Broadcast news programs really hone students’ precision. Writing for TV is a different, more exact beast entirely. Plus the visual elements brought to bear on a story add a complexity and grammar all their own.
Both print and broadcast train students in visual literacy, a skill that grows more critical day by day as they’re bombarded continually by images.
THE SWINDLE
So what’s stopping you from starting up a journalism program, or jump-starting one that’s lagging?
Perhaps your stomach and/or laws that protect student expression. Currently only eight states have laws that protect student journalists, enhancing their First Amendment rights. Even with those protections, student journalists and their advisers too often have to battle school and district officials for those rights. That’s good practice too though. Even professional journalists continue to vye for rights and access.
The California Student Free Expression Law offers students a pretty large field to learn on. Unless a story contains obscenities or libelous statements, or incites “the commission of unlawful acts on school premises or the violation of lawful school regulations, or the substantial disruption of the orderly operation of the school” (CA Ed Code 48907), students can write it, print it, and distribute it. Remember, they’re learning, and even the New York Times makes mistakes.

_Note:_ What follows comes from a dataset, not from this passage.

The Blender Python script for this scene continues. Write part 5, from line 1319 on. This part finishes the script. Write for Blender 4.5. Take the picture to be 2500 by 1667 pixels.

Only eight states. Two others include student speech rights in their education codes. I know someone who couldn’t even count up these states on both his hands (sorry, inside joke. Shake my hand when you meet me and you’ll get it). Until the forty other states offer these important protections, which also protect schools and their administrators, this country will continue to suffer from a lack of student journalism programs, programs which give students the opportunity to write for and interact with an authentic audience and prepare them to participate effectively in a democratic society, a society which depends on a free and functioning press.